Moist static energy budget during CINDY/DYNAMO

We present an analysis of the moist static energy budget over the sounding array deployed in the equatorial Indian ocean during the CINDY/DYNAMO field program. Data from the sounding array are used to compute advection and tendency terms; OAFlux and CERES data sets are used for surface turbulent fluxes and radiative fluxes respectively. The same analysis is also performed in parallel using the ERA Interim Reanalysis data set. The budgets are complemented by some analysis of the large-scale flow structures responsible for the advection. Three active phase MJO events are studied: one in late October, one in late November, and one in late December; sounding data are available for the first two.

The results show that column radiative heating maximizes in phase with MSE anomalies, acting to reinforce them. Surface turbulent enthalpy fluxes do as well, though with some lag on average (as expected). The magnitude of turbulent flux variations is more variable from event to event than is the magnitude of radiative flux variations, however, and is smaller than radiative flux variations in two out of the three events.

In all events, horizontal advection is relatively moistening in the build-up to the active phase, drying in the later part of the active phase itself, although the absolute values of the horizontal advection are different from event to event. Large moistening by horizontal advection occurs in the build-up to the October event, while large drying by horizontal advection occurs during the rapid decay of the November event. Both of these are consistent with a significant role for horizontal advection in the eastward propagation of the MJO, but in different ways.

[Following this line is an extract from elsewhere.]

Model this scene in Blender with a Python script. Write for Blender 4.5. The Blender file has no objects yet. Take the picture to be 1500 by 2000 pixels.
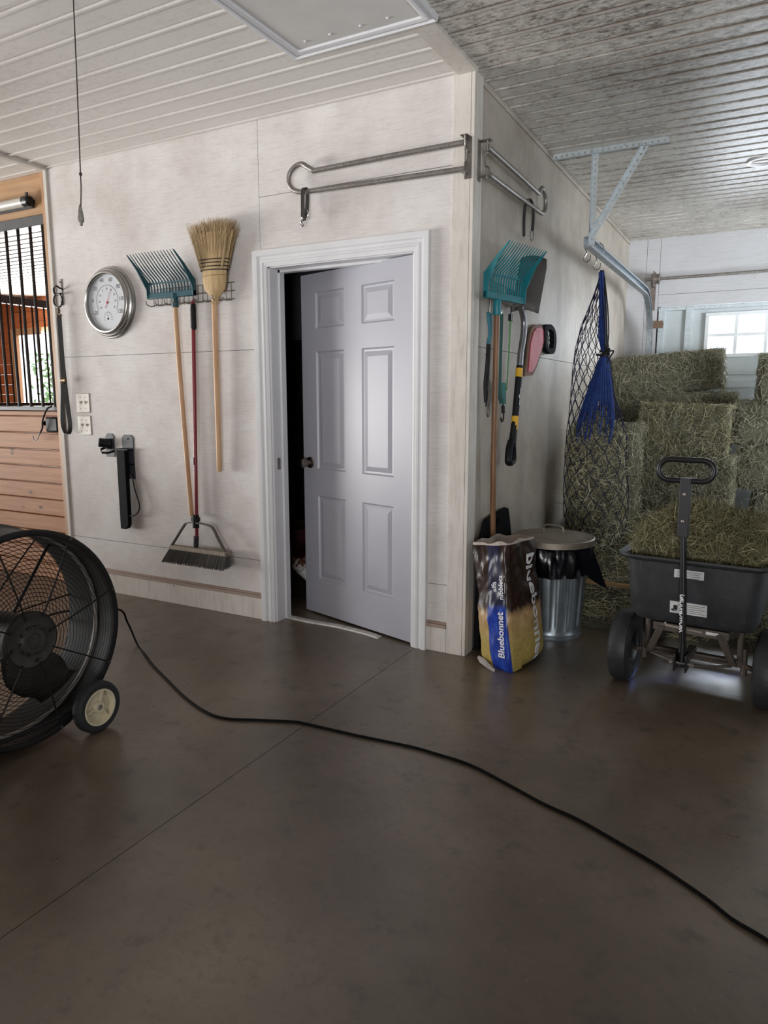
import bpy, bmesh, math, random
import numpy as np
from mathutils import Vector, Matrix, noise
from mathutils.geometry import tessellate_polygon
RN = random.Random(11)
NR = np.random.default_rng(5)
SC = bpy.context.scene
COL = SC.collection
PI = math.pi
WL = {}                                   # world location of every built object

# ------------------------------------------------------------------ helpers
def lin(h):
    h = h.lstrip('#'); c = [int(h[i:i+2], 16)/255 for i in (0, 2, 4)]
    return tuple(x/12.92 if x <= .04045 else ((x+.055)/1.055)**2.4 for x in c)
class MB:
    """collects shapes of ONE mesh; coordinates are metres in the place"""
    def __init__(s, xf=None): s.v = []; s.f = []; s.m = []; s.mi = 0; s.xf = xf; s.uv = {}
    def add(s, vs, fs, M=None):
        o = len(s.v)
        for p in vs:
            p = Vector(p)
            if M is not None: p = M @ p
            if s.xf is not None: p = s.xf @ p
            s.v.append(tuple(p))
        for f in fs: s.f.append(tuple(i+o for i in f)); s.m.append(s.mi)
        return o
    def box(s, x0, x1, y0, y1, z0, z1, M=None):
        vs = [(x, y, z) for z in (z0, z1) for y in (y0, y1) for x in (x0, x1)]
        s.add(vs, [(0, 2, 3, 1), (4, 5, 7, 6), (0, 1, 5, 4), (2, 6, 7, 3), (0, 4, 6, 2), (1, 3, 7, 5)], M)
    def tube(s, pts, r, n=8, closed=False, M=None, flat=1.0):
        P = [Vector(p) for p in pts]; k = len(P); rr = r if isinstance(r, (list, tuple)) else [r]*k
        T = []
        for i in range(k):
            a = P[(i-1) % k] if (closed or i > 0) else P[i]
            b = P[(i+1) % k] if (closed or i < k-1) else P[i]
            t = (b-a); T.append(t.normalized() if t.length > 1e-9 else Vector((0, 0, 1)))
        up = Vector((0, 0, 1)) if abs(T[0].z) < .9 else Vector((0, 1, 0))
        nrm = (up-T[0]*up.dot(T[0])).normalized(); vs = []
        for i in range(k):
            nrm = nrm-T[i]*nrm.dot(T[i])
            nrm = nrm.normalized() if nrm.length > 1e-6 else T[i].orthogonal().normalized()
            b = T[i].cross(nrm)
            for j in range(n):
                a = 2*PI*j/n; vs.append(P[i]+(nrm*math.cos(a)+b*math.sin(a)*flat)*rr[i])
        fs = []
        for i in range(k if closed else k-1):
            for j in range(n):
                a, b2 = i*n+j, i*n+(j+1) % n; c = ((i+1) % k)*n
                fs.append((a, b2, c+(j+1) % n, c+j))
        if not closed:
            fs.append(tuple(range(n-1, -1, -1))); fs.append(tuple((k-1)*n+j for j in range(n)))
        s.add(vs, fs, M)
    def ribbon(s, pts, w, width, t, M=None):
        """flat strap along pts; w = direction of its width"""
        P = [Vector(p) for p in pts]; w = Vector(w).normalized(); vs = []; k = len(P)
        for i in range(k):
            d = (P[min(i+1, k-1)]-P[max(i-1, 0)]).normalized(); n = d.cross(w).normalized()
            for a, b in ((-1, -1), (1, -1), (1, 1), (-1, 1)): vs.append(P[i]+w*(a*width/2)+n*(b*t/2))
        fs = [(i*4+j, i*4+(j+1) % 4, i*4+4+(j+1) % 4, i*4+4+j) for i in range(k-1) for j in range(4)]
        fs += [(3, 2, 1, 0), tuple((k-1)*4+j for j in range(4))]
        s.add(vs, fs, M)
    def lathe(s, prof, n=32, M=None, cap=True, fn=None):
        vs = []; k = len(prof)
        for (r, z) in prof:
            for j in range(n):
                a = 2*PI*j/n; q = fn(r, z, a) if fn else r
                vs.append((q*math.cos(a), q*math.sin(a), z))
        fs = [(i*n+j, i*n+(j+1) % n, i*n+n+(j+1) % n, i*n+n+j) for i in range(k-1) for j in range(n)]
        if cap:
            if prof[0][0] > 1e-5: fs.append(tuple(range(n-1, -1, -1)))
            if prof[-1][0] > 1e-5: fs.append(tuple((k-1)*n+j for j in range(n)))
        s.add(vs, fs, M)
    def prism(s, outer, t0, t1, M=None, holes=()):
        """2D outline with holes, extruded from z=t0 to t1"""
        loops = [[Vector((x, y, 0)) for x, y in l] for l in [outer]+list(holes)]
        flat = [p for l in loops for p in l]; n = len(flat)
        vs = [(p.x, p.y, t0) for p in flat]+[(p.x, p.y, t1) for p in flat]
        if holes: tri = tessellate_polygon(loops)
        else: tri = [tuple(range(n))]
        fs = [tuple(reversed(t)) for t in tri]+[tuple(i+n for i in t) for t in tri]
        o = 0
        for l in loops:
            k = len(l)
            for i in range(k): a, b = o+i, o+(i+1) % k; fs.append((a, b, b+n, a+n))
            o += k
        s.add(vs, fs, M)
    def loft(s, rings, cap0=True, cap1=True, closed=True, M=None):
        n = len(rings[0]); vs = [p for r in rings for p in r]; fs = []
        for i in range(len(rings)-1):
            for j in range(n if closed else n-1):
                fs.append((i*n+j, i*n+(j+1) % n, i*n+n+(j+1) % n, i*n+n+j))
        if cap0: fs.append(tuple(range(n-1, -1, -1)))
        if cap1: fs.append(tuple((len(rings)-1)*n+j for j in range(n)))
        return s.add(vs, fs, M)
    def sphere(s, c, r, n=12, M=None):
        r = r if isinstance(r, (tuple, list)) else (r, r, r); k = n//2+1
        prof = [(math.sin(PI*i/k), -math.cos(PI*i/k)) for i in range(k+1)]
        m = Matrix.Translation(c) @ Matrix.Diagonal((*r, 1))
        if M is not None: m = M @ m
        s.lathe(prof, n, m, cap=False)
    def build(s, name, mats, parent=None, loc=None, bevel=0, smooth=38, seg=2):
        me = bpy.data.meshes.new(name)
        if parent is not None: w = Vector(WL[parent.name])
        else: w = Vector((0, 0, 0))
        o0 = Vector(loc) if loc is not None else w
        me.from_pydata([tuple(Vector(p)-o0) for p in s.v], [], s.f)
        mats = mats if isinstance(mats, (list, tuple)) else [mats]
        for m in mats: me.materials.append(m)
        if len(mats) > 1: me.polygons.foreach_set('material_index', s.m)
        me.validate(); me.update()
        if smooth:
            me.polygons.foreach_set('use_smooth', [True]*len(me.polygons))
            try: me.set_sharp_from_angle(angle=math.radians(smooth))
            except Exception: pass
        o = bpy.data.objects.new(name, me); COL.objects.link(o)
        if parent is not None: o.parent = parent
        o.location = o0-w
        WL[o.name] = tuple(o0)
        if bevel:
            b = o.modifiers.new('bevel', 'BEVEL'); b.width = bevel; b.segments = seg; b.limit_method = 'ANGLE'; b.angle_limit = math.radians(40)
        return o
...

The horizontal advection variations result largely from variations in zonal advection of moisture in the 600-900 hPa layer, although the ultimate source of the dry air appears (by inspection of maps) to be subtropical.

The relative magnitudes of horizontal and vertical advection also vary across the MJO events, but the picture that emerges overall is of a significant role for both in MJO propagation. Analysis of the normalized gross moist stability clearly shows an increase in vertical advection from suppressed to peak active phase. This appears to result from a deepening layer of ascent as the active phase matures.